"MESKI demokrasi berarti pemerintahan oleh rakyat, praktiknya tak selalu benar-benar rakyat yang berdaulat!" ujar Imar. "Demokrasi bisa pseudomatis, dibuat hanya seolah-olah, seperti era Orde Baru, penguasa otoriter yang berkuasa mutlak, sedang demokrasi sekadar embel-embel! Itu karena sistem dan proses 'demokrasi' sepenuhnya dalam kontrol penguasa!"
"Lewat reformasi 1998 mahasiswa berhasil merebut demokrasi dan mengembalikan kedaulatan rakyat!" timpal Amir.

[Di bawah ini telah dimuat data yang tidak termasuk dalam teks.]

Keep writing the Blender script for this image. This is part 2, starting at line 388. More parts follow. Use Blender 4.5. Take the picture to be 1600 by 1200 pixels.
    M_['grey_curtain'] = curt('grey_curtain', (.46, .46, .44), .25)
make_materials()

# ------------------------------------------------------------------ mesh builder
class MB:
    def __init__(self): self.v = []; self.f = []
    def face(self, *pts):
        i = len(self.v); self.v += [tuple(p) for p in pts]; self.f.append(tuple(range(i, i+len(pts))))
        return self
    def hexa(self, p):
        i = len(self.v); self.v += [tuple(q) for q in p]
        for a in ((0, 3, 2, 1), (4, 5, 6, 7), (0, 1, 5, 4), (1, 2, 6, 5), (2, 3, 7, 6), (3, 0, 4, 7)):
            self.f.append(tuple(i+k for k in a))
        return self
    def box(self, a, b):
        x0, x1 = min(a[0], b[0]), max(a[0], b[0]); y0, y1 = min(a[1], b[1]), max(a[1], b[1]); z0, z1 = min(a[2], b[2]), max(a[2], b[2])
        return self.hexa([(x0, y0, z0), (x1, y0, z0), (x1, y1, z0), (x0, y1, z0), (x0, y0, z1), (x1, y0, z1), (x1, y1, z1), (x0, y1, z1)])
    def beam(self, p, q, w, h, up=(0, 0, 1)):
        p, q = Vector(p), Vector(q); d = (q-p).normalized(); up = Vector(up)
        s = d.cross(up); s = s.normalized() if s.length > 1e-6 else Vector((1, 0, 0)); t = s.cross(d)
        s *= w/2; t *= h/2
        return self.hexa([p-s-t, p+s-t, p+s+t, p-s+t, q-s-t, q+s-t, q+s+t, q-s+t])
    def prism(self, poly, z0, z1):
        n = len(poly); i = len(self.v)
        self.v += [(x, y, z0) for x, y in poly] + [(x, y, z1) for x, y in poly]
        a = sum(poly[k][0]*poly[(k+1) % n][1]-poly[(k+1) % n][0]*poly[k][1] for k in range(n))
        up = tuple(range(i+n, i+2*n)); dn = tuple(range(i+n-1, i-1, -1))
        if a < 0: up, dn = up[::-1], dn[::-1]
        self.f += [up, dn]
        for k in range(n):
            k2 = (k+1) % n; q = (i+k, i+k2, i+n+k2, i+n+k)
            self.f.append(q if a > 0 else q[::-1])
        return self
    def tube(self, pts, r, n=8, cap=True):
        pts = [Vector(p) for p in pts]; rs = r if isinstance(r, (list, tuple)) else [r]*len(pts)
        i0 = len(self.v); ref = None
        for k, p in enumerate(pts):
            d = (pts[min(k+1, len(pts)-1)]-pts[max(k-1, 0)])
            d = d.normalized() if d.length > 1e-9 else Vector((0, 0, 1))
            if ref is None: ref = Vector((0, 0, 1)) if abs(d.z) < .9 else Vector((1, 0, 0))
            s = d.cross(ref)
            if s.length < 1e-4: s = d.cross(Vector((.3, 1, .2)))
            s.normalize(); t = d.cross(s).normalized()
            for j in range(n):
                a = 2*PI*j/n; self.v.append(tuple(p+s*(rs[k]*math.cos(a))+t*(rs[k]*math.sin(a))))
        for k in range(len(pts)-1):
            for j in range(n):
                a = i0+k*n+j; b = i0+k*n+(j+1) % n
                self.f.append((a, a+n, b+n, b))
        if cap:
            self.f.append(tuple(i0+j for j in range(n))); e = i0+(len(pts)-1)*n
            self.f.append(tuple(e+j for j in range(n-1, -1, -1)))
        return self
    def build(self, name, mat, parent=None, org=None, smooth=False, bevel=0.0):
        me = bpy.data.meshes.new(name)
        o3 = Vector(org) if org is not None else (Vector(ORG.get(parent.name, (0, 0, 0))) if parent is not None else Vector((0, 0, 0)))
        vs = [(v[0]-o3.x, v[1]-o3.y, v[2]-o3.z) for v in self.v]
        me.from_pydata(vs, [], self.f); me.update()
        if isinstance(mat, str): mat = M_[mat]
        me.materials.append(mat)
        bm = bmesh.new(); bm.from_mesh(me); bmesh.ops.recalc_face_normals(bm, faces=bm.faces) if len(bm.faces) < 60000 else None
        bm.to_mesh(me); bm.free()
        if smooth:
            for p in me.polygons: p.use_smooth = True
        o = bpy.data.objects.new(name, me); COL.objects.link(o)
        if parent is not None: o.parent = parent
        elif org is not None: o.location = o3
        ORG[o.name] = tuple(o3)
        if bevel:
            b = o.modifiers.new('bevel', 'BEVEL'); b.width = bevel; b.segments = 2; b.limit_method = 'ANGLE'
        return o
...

"Tapi, itu hanya sampai 1999, ketika lewat Sidang Umum MPR demokrasi 'dibajak' oleh elite politik—semua proses demokrasi lewat politikus! Calon presiden dan kepala daerah hanya boleh dari partai politik, seleksi pimpinan lembaga-lembaga negara dan pemerintahan juga lewat politikus di DPR, dari Hakim Agung, Kapolri, Jaksa Agung, pimpinan BI, sampai KPK dan lain-lain!"
"Demokrasi milik elite politik ini bertahan hingga Pemilu Presiden 2014, saat suara rakyat lewat koalisi minoritas merebut 53,15% suara, mengalahkan elite mayoritas pada 46,85%—padahal koalisi mayoritas ini meraih 62% suara di pileg!" tegas Umar.
"Tentu koalisi elite mayoritas yang di atas kertas suaranya unggul itu 'kebakaran jenggot'! Mereka tuding KPU curang terstruktur, sistematis, dan masif (TSM) lalu menggugatnya ke MK, DKPP, Mabes Polri, PTUN, PN Jakarta Pusat, Ombudsman, membuat Pansus Pilpres di DPR! Plus, memprovokasi massa di MK dengan yel; Tangkap Ketua KPU!"
"Semua itu ekspresi rasa kehilangan yang mendalam elite mayoritas atas demokrasi, milik amat berharga yang mereka timang-timang sebagai pemuas kepentingan mengelola uang rakyat!" tukas Amir. "Kembalinya demokrasi pada kedaulatan rakyat bisa mengurangi keleluasaan elite mayoritas dalam mengelola uang rakyat!
Di lain sisi, kepedihan rakyat tertindas dalam kemelaratan bisa berkurang!" "Setidaknya rakyat bisa mengkritisi hal-hal yang kurang beres dalam pengelolaan dana terkait kepentingan rakyat, seperti dana kemiskinan yang pada 2013 mencapai sekitar Rp120 triliun, tapi warga miskin justru bertambah dari 28,07 juta orang Maret 2013, jadi 28,55 juta orang pada September 2013," timpal Umar.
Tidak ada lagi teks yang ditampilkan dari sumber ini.